Grodman’s best friend, artist and bon vivant Victor Emmric (Lorre), attempts to cheer him up by throwing him a birthday party, inviting Kendall and another next-door neighbor, liberal MP Clive Russell (Paul Cavanaugh). The pairing of Kendall and Russell is disastrous. Russell detests Kendall who, as a mine owner, exploits and degrades the men who are Russell’s constituents. Russell threatens to silence him once and for all when Kendall promises to pressure him with the identity of his secret mistress. Kendall, not a popular man this night, also argues with his girlfriend, singer Lottie Rawson (Joan Lorring), before settling down to bed. The next day, Kendall doesn’t answer the knock at his door by his batty, smitten landlady, Mrs. Benson (Rosalind Ivan), and she runs next door to fetch Grodman. He busts through Kendall’s door, and warns Mrs. Benson not to look…
It is assumed that whoever killed the aunt returned for the nephew. Buckley leads the investigation, and casts his unctuous suspicion on everyone. The case is baffling, as there’s no explanation for how the killer got out of the locked room—even a burglar (Clyde Cook) can’t work out a method. Grodman is hugely amused by Buckley’s floundering, and he and Victor begin a little sleuthing, chiefly an excuse for Victor to romance Lottie. Lottie is suspect when she attempts to retrieve a valuable watch fob she gave to Kendall, and is caught by Buckley. Attempts to locate the fob prove fruitless until it’s suggested it was buried with Kendall, prompting his exhumation. Lottie is released when the fob is found, but is now stalked by a shadowy presence assailing her with warnings not to talk about Russell and his mistress. But Lottie has already blabbed about that to Buckley.
Russell becomes the chief suspect, and his refusal to divulge the name of his lady friend entraps him. Meanwhile, Victor’s suspicions are closer to home, and he searches Grodman’s apartment. When the stalking presence tries to enter Victor’s bedroom, he takes a shot at it. Russell is tried, and sentenced to death. Grodman convinces Russell to let him track down his mistress, the estranged wife of a Lord, and convince her to confirm his alibi. Grodman pursues her all over France, only to catch up with her at her funeral. With all avenues of saving Russell from the gallows exhausted, Grodman triumphantly confesses to the murder. Having realized that Kendall killed his own aunt for her money, and then used Grodman in setting up Harris for the fall, and with no way of proving it, Grodman took justice into his own hands. He used many contrivances designed to muddy the waters and fool Buckley as much as possible, but won’t let Russell pay the price for his acts.

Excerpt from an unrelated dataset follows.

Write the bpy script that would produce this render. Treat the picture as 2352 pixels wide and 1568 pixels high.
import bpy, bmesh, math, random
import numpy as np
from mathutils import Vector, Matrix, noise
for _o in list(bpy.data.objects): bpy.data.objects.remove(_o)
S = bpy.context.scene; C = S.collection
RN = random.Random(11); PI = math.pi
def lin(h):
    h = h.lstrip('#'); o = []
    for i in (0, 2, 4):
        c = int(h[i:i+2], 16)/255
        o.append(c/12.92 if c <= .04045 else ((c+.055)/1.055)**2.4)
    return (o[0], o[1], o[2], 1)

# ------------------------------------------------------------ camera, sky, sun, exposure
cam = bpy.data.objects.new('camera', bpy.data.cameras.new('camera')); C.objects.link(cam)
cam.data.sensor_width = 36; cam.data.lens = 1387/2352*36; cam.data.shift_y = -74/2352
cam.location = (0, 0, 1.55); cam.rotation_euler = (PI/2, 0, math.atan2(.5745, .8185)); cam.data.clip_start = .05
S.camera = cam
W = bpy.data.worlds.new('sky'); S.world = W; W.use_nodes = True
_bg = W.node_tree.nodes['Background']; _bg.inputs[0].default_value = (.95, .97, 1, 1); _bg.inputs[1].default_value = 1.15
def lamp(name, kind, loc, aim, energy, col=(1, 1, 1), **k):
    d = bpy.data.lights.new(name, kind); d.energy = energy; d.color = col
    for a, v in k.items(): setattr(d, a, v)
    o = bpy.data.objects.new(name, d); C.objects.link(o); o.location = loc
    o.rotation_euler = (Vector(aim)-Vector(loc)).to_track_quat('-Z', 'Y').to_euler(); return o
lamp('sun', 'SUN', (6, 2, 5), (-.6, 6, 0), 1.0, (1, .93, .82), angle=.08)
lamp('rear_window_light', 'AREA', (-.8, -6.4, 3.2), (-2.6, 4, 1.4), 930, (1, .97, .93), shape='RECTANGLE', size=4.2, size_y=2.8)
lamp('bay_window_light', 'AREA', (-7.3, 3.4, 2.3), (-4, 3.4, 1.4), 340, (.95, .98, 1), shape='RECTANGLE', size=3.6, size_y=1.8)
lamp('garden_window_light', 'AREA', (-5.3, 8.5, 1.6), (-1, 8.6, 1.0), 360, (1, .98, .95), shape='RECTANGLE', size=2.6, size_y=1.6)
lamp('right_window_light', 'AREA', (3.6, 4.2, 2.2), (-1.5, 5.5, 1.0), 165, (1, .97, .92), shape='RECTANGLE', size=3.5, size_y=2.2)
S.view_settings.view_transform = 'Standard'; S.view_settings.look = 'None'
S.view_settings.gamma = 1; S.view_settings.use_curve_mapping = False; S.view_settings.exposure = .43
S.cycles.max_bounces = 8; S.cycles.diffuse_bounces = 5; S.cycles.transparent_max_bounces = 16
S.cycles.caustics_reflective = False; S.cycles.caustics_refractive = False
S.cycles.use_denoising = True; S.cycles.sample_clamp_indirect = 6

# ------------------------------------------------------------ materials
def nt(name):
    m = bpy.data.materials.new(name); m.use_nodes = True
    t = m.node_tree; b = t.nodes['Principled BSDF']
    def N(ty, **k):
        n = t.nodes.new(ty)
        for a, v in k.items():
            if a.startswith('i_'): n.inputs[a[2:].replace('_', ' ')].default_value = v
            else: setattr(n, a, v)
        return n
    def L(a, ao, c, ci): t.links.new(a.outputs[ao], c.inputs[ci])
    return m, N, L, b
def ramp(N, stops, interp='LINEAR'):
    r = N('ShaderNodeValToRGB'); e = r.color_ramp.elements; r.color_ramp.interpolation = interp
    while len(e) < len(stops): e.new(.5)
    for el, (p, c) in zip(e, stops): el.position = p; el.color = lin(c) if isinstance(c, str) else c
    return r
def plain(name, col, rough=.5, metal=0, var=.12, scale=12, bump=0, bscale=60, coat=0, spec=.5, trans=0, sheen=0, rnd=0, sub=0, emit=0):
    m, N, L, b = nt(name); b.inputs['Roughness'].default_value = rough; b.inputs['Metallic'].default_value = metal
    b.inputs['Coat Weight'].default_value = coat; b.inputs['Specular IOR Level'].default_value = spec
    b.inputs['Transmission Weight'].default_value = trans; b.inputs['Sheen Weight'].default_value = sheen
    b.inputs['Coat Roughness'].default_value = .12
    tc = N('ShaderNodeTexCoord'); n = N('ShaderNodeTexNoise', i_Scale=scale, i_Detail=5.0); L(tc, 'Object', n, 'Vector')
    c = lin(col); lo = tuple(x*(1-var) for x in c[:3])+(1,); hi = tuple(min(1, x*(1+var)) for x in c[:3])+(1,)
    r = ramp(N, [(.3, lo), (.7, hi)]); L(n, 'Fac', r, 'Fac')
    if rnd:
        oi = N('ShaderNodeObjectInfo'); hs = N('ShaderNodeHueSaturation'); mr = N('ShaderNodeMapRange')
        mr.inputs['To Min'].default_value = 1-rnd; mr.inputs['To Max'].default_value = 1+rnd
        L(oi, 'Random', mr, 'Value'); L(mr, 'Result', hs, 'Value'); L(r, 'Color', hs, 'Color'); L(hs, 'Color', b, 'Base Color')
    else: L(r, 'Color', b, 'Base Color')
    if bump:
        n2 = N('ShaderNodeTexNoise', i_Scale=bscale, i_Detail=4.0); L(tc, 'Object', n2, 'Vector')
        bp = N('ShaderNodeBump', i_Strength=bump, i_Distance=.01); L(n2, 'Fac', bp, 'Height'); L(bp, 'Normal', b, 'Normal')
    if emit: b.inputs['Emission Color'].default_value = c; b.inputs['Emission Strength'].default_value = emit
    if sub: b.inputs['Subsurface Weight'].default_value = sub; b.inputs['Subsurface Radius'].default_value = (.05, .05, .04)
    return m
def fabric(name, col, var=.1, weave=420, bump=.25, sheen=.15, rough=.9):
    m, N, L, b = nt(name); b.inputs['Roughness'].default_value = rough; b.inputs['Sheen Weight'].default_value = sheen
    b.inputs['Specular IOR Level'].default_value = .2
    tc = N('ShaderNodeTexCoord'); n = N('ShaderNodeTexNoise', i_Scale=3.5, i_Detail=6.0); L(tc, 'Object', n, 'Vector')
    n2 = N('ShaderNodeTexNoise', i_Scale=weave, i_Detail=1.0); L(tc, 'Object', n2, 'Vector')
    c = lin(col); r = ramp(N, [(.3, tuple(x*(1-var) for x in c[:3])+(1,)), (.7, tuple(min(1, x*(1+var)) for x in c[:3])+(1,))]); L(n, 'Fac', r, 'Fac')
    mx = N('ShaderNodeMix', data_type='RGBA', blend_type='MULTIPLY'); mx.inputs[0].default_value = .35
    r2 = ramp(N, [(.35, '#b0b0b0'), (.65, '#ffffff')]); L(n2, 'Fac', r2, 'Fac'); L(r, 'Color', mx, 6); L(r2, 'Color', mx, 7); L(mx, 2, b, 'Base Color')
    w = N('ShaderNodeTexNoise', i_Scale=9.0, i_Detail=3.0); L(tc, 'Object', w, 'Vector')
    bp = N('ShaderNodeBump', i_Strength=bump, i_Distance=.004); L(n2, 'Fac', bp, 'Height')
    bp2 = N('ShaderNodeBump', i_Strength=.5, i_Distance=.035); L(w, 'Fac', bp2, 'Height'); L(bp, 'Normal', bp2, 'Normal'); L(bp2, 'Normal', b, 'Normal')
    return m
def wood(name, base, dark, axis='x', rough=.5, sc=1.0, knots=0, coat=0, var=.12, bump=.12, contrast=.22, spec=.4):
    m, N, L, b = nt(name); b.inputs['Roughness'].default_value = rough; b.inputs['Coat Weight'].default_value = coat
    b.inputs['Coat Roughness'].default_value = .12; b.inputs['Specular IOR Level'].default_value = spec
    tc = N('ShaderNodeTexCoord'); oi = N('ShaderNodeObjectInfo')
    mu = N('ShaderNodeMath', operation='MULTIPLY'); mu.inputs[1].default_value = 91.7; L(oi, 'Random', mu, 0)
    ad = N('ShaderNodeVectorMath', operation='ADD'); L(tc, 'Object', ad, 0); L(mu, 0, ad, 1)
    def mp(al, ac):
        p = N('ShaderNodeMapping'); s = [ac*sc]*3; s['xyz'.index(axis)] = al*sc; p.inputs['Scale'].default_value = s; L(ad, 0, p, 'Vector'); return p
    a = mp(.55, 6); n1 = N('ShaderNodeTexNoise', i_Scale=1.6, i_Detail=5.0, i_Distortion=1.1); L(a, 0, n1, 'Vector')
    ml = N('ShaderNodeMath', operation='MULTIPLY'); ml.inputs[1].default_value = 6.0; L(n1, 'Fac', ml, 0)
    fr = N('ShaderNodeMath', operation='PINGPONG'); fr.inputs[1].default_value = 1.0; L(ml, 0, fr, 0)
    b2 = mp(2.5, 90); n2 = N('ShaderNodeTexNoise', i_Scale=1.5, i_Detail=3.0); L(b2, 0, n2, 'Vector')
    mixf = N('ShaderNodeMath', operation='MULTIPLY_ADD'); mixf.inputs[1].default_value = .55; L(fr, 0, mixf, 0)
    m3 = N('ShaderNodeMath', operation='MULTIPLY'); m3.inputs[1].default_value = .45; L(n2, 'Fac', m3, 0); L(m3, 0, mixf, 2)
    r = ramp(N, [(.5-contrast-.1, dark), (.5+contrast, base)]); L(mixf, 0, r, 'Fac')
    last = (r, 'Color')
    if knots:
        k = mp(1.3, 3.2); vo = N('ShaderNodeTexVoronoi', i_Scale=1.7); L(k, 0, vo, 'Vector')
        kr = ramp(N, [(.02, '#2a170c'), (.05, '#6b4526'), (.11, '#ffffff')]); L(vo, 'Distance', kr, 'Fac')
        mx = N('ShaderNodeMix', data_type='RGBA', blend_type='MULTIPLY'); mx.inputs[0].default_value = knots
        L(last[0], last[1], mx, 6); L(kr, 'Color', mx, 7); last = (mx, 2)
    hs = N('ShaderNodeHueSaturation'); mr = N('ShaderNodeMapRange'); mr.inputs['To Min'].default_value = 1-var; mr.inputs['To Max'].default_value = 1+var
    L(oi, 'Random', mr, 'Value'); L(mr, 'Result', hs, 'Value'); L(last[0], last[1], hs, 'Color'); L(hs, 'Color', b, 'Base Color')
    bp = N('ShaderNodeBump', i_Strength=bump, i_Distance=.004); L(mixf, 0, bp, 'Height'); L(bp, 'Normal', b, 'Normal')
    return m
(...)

Siegel handles the stringent production expertly, slathering the action in fog and shadow. With some terrific actors, Siegel conjures the kind of ripping yarn that’s a pure pleasure to watch. Even the awful Cockney accents of the bit players add cheesy fun. Siegel replies to the evidently low budget with an economic, but technically accomplished style, with expressionistic camera angles, careful lighting (witness the ghoulish delight that is the exhumation scene), and inventive model work (as in the opening shot) to conjure an elegantly bogus Victorian London that looks like the one you imagine when reading a Sherlock Holmes story. Indeed, The Verdict was based on a novel, The Big Bow Mystery, by Victorian writer Israel Zangwill. Zangwill’s novel was a social satire and riff on the detective genre that was already cliché-ridden. Siegel and screenwriter Peter Milne toy with the novel’s elements to give it a more individual moral imperative. The murder victim is changed from an orator of leftist values into a filthy example of capitalist evil, and the progressive, Russell, is the pillar of conflicted conscience whose life must be saved. Grodman’s actions and motivations have been altered to make his crime utterly sympathetic.
But it’s the detail of Grodman’s ironic status as both avenger and murderer that proves Siegel was fascinated by the idea of breaking the law in a heinous fashion to achieve justice, which casts Dirty Harry, still often regarded merely as a sop to reactionaries, in a different light. Harsh reversals of moral expectation and identification are a Siegel trademark—witness the people who have to fear and kill their own neighbors in Invasion of the Body Snatchers (1956), the schoolgirls who are far more dangerous to the soldier than he is to them in The Beguiled (1969), or the criminals who gain our empathy in Escape From Alcatraz (1979). Many Siegel heroes are criminals, bastards, or not what they appear to be. He took that last device to an extreme in Body Snatchers, but also including heroic figures like Robert Mitchum’s army officer pretending to be a gangster in The Big Steal (1949) and Shirley MacLaine’s whore-dressed-as-a-nun in Two Mules for Sister Sara (1971).
The Verdict is a transitional film. It straddles genres that were running out of puff in post-war Hollywood—the crisp, quaint mystery yarn with an Anglophile bent, Charlie Chan, Sherlock Holmes, Mr. Moto, Philo Vance, The Falcon, The Saint, and all the other detective franchises and one-offs and the Universal-style gothic chiller. The Verdict pays homage to these, whilst, simultaneously, the harder, dark-drenched, morally ambivalent noir genre was taking grip. Siegel toys with the structure, sympathies, and style of The Verdict to make it count as a noir work; though the first two-thirds of the film are fun in the Holmesian tradition, the last third in which Grodman’s efforts to save Russell gain in grim urgency, take it to another level.
Siegel observed of Greenstreet and Lorre, who work together so well on screen they seemed to have been doing it for decades, that they actually had very different work habits: “If you changed so much as a comma, Sydney was upset…He wanted to get his cues down to the word, and studied his part very carefully. On the other hand, not only didn’t Peter study, but he would come on the set as if he didn’t even know what studio he was in.” The Verdict riffs on their screen personas. It’s fun seeing Lorre play a party animal and ladies’ man, but Victor is also incurably morbid, crowing, when Kendall’s body is exhumed that “I’ve always had an unconscious desire to see a grave opened, especially at night!”and complaining, in illustrating Grodman’s book, “I’ve done three stabbings in a row! How about a nice juicy strangling?” The film uses Lorre’s real-life hobby of sketch art creatively. And there’s a recurring gag where Grodman remarks on Buckley’s attempts to fill Grodman’s britches, emphasizing the capacious girth of Greenstreet’s posterior. Backing them up is Coulouris, always a joy at playing slimy arrogance. One weak link is Lorring’s lousy accent.
It’s far from being a great or perfect film. It’s weighed down by standard touches, like clumsy comic relief and the ever-tiresome staple of the shoehorned song-and-dance number, here a “racy” song performed by Lottie, in a “Royal Music Hall,” which looks more like a bad theater restaurant. Although it portends many of the themes and interests of Siegel’s career, in other ways, its retro, studio-bound class is at odds with the style the director would develop. With The Big Steal, Siegel dragged the noir film out on location and kept it there, leading to the stark, utterly modern stylishness Siegel had mastered by the time of Coogan’s Bluff (1969) and Dirty Harry. But The Verdict is a delightful melodrama and the sort of film that stands for what Old Hollywood at its best was all about.